The Orlando Tea Party Council insists that Dunmire and O'Neal's TEA Party are bent on ruining Republican hopes of reclaiming the 8th District.

This appears to be nothing less than a veiled ploy by Mr. Grayson to create a split in the conservative vote and guarantee himself another two years of destructive liberal politics," said CFTP Council member Barbara Seidenberg.

Tillison, who edits the Orlando Political Press Web site, and Hoyt, co-host of the Tea Party Patriots Live radio program in Central Florida, have worked for one of the seven Republican candidates in the Aug. 24 primary.

"I was on the payroll of Todd Long's campaign.I worked two days a week, primarily doing precinct walks, stuffing letters, etc. This was a necessarysecondary source of income," said Tillison, who also sits on the Orange County Republican Executive Committee.

"I am no longer working for the campaign," he stated in an e-mail.

Hoyt, who did not respond to an inquiry from Sunshine State News, reportedly contracted on a one-time basis to assist in developing Long's campaign Web site.

(Long recently was endorsed by Maricopa County (Ariz.) Sheriff Joe Arpaio for taking a strong stand on illegal immigration. Long said, " We will not be fooled any longer by these Republican candidates who are funded by big business, like illegal immigration and want cheap, illegal labor.)

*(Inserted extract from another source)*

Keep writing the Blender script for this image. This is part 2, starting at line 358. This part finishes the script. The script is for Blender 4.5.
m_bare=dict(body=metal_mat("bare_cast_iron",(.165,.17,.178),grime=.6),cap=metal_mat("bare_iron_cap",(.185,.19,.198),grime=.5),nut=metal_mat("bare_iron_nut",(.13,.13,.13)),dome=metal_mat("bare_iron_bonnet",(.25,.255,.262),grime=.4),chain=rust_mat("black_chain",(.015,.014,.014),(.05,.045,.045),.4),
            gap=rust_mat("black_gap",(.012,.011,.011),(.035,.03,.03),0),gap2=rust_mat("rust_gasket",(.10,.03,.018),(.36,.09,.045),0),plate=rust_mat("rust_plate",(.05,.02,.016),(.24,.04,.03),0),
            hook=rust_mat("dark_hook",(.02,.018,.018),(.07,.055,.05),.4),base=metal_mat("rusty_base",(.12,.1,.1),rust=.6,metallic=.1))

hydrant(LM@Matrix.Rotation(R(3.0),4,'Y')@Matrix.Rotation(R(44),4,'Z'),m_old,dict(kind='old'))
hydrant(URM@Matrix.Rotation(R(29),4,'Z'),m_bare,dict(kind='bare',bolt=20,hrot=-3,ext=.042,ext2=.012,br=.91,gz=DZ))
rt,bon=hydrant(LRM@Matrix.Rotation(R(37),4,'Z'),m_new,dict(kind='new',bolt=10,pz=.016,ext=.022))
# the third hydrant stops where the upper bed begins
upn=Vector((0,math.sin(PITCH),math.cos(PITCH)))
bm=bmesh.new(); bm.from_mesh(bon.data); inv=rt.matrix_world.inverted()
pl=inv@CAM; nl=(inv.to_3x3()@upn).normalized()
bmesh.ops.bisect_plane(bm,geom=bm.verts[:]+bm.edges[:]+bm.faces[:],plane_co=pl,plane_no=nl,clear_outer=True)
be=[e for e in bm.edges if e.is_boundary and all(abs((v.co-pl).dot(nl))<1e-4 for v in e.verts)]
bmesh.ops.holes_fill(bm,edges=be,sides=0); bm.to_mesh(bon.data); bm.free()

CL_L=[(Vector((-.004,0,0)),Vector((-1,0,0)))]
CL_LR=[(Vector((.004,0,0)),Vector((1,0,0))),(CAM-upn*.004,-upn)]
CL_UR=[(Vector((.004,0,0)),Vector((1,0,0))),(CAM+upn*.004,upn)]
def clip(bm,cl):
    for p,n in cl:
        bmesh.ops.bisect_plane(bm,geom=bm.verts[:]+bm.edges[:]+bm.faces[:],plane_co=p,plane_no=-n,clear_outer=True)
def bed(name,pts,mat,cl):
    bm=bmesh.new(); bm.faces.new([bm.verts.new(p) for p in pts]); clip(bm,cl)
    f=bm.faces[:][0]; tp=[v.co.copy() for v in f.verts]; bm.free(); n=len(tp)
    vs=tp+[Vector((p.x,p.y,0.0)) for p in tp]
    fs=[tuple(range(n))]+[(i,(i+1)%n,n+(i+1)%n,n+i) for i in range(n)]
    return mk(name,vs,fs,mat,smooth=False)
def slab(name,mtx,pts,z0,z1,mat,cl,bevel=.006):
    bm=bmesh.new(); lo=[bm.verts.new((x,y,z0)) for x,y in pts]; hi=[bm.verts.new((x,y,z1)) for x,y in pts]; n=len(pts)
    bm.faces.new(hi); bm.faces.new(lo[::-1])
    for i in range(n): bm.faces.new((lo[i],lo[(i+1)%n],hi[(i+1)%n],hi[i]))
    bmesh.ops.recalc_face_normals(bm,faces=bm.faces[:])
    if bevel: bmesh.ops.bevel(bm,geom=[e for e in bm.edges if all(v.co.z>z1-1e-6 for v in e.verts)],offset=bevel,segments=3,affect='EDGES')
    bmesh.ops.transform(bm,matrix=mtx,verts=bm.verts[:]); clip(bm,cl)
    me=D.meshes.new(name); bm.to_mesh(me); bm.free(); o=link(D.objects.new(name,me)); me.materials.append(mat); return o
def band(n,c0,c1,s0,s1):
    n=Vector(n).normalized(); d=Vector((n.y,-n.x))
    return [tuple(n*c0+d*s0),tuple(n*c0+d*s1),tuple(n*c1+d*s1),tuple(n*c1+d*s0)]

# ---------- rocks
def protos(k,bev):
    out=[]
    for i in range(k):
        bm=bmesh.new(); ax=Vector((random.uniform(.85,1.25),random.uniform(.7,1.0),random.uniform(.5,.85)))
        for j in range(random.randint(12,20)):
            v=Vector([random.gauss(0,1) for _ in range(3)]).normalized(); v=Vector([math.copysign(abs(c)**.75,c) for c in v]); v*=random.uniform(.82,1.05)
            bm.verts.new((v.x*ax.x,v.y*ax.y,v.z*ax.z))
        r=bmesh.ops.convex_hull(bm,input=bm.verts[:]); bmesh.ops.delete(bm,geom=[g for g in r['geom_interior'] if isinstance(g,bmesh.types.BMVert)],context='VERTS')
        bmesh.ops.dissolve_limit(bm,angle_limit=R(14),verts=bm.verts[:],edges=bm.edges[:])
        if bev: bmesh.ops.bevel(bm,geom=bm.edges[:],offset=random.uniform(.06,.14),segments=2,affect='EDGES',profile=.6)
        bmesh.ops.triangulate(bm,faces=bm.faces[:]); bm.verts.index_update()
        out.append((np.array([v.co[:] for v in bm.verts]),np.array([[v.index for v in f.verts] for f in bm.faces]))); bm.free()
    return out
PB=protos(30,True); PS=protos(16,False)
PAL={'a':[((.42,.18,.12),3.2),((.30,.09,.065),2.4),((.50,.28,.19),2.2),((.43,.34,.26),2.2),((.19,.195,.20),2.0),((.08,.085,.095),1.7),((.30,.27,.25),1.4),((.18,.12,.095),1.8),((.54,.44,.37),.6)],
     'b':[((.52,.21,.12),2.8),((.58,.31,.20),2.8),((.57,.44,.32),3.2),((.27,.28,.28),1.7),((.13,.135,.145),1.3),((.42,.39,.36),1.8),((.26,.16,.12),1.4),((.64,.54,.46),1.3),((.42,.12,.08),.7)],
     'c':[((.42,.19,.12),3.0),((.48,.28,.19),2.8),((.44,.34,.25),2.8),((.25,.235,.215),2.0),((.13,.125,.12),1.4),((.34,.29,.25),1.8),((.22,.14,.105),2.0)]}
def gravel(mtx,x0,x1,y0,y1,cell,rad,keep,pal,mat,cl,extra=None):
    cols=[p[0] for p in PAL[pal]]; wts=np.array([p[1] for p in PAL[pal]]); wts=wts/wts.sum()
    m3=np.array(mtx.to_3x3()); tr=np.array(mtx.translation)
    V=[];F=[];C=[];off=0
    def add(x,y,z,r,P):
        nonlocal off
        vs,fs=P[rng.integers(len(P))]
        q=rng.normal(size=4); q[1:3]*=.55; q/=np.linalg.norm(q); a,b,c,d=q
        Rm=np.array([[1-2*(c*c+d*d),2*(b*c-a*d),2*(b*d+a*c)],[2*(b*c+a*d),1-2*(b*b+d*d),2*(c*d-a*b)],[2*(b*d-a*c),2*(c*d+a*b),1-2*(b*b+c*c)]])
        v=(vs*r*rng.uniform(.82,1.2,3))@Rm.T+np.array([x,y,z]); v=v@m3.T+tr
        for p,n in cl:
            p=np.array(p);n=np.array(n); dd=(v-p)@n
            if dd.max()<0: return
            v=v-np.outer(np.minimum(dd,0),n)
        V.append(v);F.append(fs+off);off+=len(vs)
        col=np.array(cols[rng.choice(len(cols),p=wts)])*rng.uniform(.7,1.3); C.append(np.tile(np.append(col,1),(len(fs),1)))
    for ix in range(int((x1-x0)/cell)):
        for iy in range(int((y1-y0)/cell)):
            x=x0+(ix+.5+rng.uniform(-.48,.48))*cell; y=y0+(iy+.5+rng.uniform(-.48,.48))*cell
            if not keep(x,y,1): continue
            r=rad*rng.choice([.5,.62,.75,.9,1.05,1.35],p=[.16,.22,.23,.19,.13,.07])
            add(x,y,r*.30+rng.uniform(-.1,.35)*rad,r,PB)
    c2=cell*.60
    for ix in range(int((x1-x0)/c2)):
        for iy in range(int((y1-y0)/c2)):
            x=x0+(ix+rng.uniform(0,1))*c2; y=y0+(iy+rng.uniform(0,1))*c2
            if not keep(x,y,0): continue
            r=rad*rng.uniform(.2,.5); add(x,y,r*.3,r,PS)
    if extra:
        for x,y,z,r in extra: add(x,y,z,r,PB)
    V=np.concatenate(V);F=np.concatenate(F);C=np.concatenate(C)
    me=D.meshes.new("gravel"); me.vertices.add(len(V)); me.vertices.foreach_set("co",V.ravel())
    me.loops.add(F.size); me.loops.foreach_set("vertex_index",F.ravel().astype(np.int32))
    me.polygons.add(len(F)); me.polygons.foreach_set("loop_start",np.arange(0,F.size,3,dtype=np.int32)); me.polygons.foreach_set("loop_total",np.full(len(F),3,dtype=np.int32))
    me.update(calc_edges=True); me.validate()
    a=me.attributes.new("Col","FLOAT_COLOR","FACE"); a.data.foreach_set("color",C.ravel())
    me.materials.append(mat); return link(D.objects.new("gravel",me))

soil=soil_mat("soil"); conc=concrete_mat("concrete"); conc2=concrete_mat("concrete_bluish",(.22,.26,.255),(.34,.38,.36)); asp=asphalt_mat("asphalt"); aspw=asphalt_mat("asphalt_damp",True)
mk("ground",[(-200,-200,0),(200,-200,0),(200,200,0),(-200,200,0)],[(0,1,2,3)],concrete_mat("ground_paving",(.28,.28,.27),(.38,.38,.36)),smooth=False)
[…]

Mike Caputo, a South Florida-based Republican consultant aligned with the tea movement, said such campaign work is not unusual for political activists -- in or out of tea.

"That's how people in the business of politics make their money," he said.

O'Neal said ongoing political and legal assaults against his group reflect desperation in the GOP ranks.

He charged that Republicans are funding efforts to harass the TEA Party with frivolous lawsuits in court and to run "dark ops" campaigns against it in the field.

"To suggest that these are disinterested people without an agenda is bogus. They know the Republican brand is so damaged that a new party will rise on the right," O'Neal said.

Everett Wilkinson, state director of the South Florida Tea Party, recently raised the stakes in the intramural squabble when he incorporated "Florida Tea Party LLC" and began calling himself "chairman of the Florida Tea Party" -- the exact title used by O'Neal, whom Wilkinson is suing over use of the party name.

When asked who was paying attorney Frank Herrera to pursue the federal lawsuit, Wilkinson responded that the Miami trademark lawyer was working "pro-bono."

But Caputo, currently working on Republican campaigns in New York, told Sunshine State News on Friday that he has been paying Herrera "$20,000 a month." When asked where that money came from, Caputo replied, "Out of my own pocket."

Herrera says it is his policy not to speak to the press.

Caputo doubts that O'Neal's party -- which has fielded 15 legislative candidates and three congressional hopefuls -- will be Florida conservatives' cup of tea.

"They've already lost candidates and they're not going to win any races. After Nov. 2, you'll never hear of them again," Caputo predicted.

TEA candidates in state House District 11 and state Senate District 30 withdrew and failed to qualify, respectively.